Maddi değerinin yanı sıra büyük manevi değeri olan bu madalyadan kaç kişide var, keşke öğrenme olanağımız olsa… Hatta İzmir’de böylesine onurlu bir madalyası olan kurum, kuruluş ya da şahıs varsa, keşke adını bilebilsek…
Mustafa Kılıç arşivinden madalyanın fotoğrafını bana veriyor. Madalyanın benzerinin TCDD’nin Ankara Gar’daki müzesinde de olduğunu söylüyor. Söyleşiden sonra Ankara Gar binasındaki müzeye gidip bakıyorum. Evet, işte orada duruyor bu sonderece anlamlı ve değerli madalya. Madalyayı müzenin yetkilisine de gösteriyorum. Tahmin ettiğim gibi daha önce fark etmediğini söylüyor ve teşekkür ediyor. Fotoğrafını sizlerle de paylaşıyorum.

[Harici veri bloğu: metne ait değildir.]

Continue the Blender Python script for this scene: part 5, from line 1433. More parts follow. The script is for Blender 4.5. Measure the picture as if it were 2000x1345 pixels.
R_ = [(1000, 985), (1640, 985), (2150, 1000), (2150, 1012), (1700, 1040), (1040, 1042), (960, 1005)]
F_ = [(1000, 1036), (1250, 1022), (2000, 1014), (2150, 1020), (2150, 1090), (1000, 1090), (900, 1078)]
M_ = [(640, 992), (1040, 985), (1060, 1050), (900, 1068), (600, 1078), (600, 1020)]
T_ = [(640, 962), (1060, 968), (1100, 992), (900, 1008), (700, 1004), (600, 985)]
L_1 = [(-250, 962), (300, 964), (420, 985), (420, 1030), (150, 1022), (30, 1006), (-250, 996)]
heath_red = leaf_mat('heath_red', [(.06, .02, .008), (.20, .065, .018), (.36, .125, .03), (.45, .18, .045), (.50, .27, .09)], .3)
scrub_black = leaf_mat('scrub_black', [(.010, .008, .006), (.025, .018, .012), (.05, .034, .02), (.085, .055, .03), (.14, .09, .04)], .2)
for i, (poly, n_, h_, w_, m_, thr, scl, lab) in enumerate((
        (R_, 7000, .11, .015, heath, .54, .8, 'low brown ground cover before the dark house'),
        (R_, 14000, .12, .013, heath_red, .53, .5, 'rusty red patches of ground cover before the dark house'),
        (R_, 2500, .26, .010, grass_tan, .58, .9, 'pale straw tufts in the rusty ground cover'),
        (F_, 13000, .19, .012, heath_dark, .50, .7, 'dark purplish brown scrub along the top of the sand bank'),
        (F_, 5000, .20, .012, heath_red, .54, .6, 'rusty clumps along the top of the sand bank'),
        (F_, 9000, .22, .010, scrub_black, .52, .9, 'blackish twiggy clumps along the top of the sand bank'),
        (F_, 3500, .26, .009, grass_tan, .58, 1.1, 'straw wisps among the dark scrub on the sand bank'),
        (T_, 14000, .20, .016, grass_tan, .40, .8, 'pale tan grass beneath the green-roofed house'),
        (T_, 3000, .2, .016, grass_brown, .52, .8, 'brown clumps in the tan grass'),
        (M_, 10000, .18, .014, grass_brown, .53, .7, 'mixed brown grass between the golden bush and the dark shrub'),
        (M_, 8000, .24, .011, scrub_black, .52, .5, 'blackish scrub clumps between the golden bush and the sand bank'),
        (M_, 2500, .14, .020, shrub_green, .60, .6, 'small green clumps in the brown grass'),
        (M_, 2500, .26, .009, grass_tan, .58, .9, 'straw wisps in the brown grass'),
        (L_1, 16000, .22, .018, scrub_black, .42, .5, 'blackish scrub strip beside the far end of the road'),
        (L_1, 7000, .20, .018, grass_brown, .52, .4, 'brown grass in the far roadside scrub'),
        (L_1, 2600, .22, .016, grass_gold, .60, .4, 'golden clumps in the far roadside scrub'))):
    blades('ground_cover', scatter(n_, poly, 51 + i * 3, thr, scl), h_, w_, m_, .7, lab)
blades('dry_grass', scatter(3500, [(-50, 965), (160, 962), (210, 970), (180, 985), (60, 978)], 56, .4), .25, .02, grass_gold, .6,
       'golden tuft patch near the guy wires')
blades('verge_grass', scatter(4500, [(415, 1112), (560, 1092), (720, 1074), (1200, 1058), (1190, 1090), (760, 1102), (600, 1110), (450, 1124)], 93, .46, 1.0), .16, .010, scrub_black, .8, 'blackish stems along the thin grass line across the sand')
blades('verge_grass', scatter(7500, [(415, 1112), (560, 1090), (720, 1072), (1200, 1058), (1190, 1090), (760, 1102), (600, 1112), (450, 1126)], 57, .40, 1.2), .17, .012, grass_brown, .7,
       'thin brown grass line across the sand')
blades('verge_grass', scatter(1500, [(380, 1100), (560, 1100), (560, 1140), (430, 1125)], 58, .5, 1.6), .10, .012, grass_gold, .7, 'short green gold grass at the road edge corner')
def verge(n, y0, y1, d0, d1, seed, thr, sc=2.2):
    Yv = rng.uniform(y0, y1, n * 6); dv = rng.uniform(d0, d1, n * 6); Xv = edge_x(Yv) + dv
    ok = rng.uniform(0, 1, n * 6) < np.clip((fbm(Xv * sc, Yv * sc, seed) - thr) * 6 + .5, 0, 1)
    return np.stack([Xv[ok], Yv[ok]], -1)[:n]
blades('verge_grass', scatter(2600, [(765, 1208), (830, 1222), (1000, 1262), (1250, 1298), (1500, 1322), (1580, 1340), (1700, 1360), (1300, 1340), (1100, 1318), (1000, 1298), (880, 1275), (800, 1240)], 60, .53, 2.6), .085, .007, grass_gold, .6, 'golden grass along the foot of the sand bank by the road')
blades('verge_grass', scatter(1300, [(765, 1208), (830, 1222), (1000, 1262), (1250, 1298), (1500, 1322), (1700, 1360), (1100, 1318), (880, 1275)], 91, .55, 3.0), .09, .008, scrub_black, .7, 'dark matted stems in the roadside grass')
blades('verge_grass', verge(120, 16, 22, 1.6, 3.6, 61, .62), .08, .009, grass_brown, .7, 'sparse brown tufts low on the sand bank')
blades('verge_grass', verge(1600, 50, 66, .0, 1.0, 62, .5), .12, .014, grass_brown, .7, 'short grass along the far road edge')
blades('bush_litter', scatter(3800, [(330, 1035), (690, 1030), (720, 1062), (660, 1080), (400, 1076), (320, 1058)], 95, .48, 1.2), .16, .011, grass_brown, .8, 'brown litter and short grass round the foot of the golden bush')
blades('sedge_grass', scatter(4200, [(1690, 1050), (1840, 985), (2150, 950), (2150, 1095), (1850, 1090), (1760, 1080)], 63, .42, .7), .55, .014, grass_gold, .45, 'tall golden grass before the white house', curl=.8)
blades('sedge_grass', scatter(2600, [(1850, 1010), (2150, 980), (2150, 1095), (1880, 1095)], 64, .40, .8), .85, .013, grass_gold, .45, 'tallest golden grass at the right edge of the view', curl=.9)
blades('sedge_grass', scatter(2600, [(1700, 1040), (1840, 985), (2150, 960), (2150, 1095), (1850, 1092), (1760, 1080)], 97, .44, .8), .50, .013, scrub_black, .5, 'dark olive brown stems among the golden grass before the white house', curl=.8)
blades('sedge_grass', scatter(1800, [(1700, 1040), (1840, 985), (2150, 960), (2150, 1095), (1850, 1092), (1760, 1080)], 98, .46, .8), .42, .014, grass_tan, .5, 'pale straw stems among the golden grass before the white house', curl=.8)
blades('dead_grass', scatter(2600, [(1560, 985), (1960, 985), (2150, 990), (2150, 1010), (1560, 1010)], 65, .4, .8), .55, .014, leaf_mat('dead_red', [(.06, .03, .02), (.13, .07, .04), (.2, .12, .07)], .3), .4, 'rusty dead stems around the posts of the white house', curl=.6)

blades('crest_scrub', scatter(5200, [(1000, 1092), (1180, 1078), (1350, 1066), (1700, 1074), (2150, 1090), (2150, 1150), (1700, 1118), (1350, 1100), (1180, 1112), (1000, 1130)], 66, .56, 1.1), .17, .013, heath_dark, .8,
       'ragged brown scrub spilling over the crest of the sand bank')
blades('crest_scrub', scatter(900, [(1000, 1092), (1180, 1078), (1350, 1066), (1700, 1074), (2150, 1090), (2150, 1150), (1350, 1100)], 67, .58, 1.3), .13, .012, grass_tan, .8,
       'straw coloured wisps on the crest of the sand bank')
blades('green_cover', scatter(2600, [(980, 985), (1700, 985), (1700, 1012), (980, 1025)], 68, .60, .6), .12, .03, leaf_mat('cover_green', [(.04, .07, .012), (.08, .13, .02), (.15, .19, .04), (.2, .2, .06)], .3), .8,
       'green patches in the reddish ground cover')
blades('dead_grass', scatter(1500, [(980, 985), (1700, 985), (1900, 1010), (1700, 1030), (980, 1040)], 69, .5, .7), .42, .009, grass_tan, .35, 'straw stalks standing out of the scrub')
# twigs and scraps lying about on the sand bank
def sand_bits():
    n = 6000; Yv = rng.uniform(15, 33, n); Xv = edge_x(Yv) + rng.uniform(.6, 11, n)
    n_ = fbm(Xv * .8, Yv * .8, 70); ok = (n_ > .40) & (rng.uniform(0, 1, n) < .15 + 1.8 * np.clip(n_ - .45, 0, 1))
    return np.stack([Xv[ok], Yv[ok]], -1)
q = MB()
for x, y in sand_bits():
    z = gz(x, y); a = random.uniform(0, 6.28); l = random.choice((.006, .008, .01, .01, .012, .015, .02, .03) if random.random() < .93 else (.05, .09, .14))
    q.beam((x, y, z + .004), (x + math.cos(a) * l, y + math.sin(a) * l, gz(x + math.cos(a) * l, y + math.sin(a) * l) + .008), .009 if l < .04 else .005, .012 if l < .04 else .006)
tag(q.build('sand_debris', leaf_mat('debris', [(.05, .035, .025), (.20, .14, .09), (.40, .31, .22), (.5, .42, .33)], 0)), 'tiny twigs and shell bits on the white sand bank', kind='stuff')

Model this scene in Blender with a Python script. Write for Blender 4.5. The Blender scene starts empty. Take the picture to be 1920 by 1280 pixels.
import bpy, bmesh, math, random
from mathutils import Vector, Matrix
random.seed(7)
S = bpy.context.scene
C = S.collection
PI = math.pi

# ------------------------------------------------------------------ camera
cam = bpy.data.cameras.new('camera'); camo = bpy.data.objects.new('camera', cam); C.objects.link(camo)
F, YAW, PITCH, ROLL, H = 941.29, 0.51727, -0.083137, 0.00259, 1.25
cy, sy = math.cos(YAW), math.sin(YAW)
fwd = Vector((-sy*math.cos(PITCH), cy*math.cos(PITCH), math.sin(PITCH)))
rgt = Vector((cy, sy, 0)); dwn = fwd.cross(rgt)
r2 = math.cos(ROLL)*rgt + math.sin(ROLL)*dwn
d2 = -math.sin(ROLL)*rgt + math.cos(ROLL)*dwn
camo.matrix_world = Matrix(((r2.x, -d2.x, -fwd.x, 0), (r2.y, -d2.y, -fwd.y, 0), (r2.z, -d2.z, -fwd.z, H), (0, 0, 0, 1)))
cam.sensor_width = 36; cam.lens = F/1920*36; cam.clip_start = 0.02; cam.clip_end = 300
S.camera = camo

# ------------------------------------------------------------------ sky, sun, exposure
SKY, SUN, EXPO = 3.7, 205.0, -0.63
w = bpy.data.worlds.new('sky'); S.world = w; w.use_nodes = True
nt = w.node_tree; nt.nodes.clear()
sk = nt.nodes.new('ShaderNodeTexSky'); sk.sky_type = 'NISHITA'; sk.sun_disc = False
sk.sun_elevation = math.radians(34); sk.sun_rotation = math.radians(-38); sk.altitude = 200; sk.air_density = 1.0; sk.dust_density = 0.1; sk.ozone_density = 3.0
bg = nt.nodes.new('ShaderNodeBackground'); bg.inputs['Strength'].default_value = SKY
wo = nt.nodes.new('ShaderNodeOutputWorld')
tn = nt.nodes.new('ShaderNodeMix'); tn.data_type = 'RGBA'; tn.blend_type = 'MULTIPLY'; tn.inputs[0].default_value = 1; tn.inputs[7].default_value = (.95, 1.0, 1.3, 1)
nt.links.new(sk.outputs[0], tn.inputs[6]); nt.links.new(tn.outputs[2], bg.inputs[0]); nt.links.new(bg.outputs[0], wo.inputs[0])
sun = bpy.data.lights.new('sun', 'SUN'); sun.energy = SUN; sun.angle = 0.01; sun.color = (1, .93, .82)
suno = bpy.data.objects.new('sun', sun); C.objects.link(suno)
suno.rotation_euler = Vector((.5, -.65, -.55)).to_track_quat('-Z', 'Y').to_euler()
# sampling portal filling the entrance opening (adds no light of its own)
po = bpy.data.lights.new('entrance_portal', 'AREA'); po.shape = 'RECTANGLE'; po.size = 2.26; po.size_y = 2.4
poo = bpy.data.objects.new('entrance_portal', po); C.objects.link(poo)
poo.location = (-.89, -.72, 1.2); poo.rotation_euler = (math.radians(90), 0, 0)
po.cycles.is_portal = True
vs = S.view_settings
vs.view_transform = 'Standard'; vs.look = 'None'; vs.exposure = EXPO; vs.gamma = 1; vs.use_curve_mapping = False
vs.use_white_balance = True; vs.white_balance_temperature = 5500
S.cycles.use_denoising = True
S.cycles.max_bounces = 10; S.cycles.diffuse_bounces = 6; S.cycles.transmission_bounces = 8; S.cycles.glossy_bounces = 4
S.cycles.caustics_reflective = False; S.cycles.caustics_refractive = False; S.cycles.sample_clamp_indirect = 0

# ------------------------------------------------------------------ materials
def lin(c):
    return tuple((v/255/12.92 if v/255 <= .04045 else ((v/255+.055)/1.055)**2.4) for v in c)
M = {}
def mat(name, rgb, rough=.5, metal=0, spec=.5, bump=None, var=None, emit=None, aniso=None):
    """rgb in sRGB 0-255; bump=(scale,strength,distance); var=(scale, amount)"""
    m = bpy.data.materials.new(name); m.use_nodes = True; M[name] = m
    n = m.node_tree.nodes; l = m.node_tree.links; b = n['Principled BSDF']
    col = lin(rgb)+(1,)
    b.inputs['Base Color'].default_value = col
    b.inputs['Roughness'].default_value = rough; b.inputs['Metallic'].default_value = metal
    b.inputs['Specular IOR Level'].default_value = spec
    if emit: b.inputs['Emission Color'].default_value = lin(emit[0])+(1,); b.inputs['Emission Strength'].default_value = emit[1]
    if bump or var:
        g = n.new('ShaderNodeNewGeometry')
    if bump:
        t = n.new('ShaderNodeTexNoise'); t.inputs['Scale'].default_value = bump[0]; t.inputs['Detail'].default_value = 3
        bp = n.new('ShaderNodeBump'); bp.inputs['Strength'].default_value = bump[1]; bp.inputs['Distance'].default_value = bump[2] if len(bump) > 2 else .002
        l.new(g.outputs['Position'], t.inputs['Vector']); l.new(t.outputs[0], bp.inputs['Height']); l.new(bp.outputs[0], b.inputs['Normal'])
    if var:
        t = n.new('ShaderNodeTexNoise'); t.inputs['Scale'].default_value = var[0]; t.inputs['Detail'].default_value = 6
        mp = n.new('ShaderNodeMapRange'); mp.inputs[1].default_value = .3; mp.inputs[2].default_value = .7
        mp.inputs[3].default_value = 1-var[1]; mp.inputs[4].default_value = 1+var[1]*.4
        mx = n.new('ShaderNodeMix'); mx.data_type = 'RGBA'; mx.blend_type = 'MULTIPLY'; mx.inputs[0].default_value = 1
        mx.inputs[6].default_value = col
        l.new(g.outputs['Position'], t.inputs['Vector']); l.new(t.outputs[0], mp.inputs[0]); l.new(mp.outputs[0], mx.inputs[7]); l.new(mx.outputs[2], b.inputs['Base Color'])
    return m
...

“Peki bugünkü gençlere ve hatta bizlere 30 Ağustos Tayyare Bayramı’nı anımsatacak bir uçağımız var mı müzelerimizde?” diye soruyorum Mustafa Kılıç’a. Yanıtı ne yazık ki olumsuz, “Bağış uçaklardan elimizde kalan yok. Keşke olsaydı” diyor.
Yazımızı Ahmet Piriştina Kent Arşivi’nde yaptığımız araştırma sonucu sağladığımız Anadolu Gazetesi’nin 30 Ağustos 1931 tarihli gazete kupürüyle sonlandıralım. Kupür gazetenin ilk sayfasından. “Tayyare Bayramımız” üst başlığıyla verilen haberin ana başlığı “Bugün yeni tayyarelerimizin adı konuyor”…
Haberin spotu ise şöyle: “Bu sabah Seydiköy alanında merasim yapılacak, tayyareler uçacak…
Haber Seferihisar Tayyaresi’nin fotoğrafıyla birlikte veriliyor. Aynı gazetenin 31 Ağustos 1931 tarihli, iç sayfalarında konuyla ilgili verilen haberinde tayyarelerin isimlerinin taşıdıkları kazalar üzerinde dolaşırken renkli yazılı kağıtlar atıldığı ve kağıtlarda şu notun yazılı olduğu bilgisi veriliyor:
“Kardeş: Kurtuluş yolunun ışığı tayyarededir. Ona var kuvvetinle yardım et!”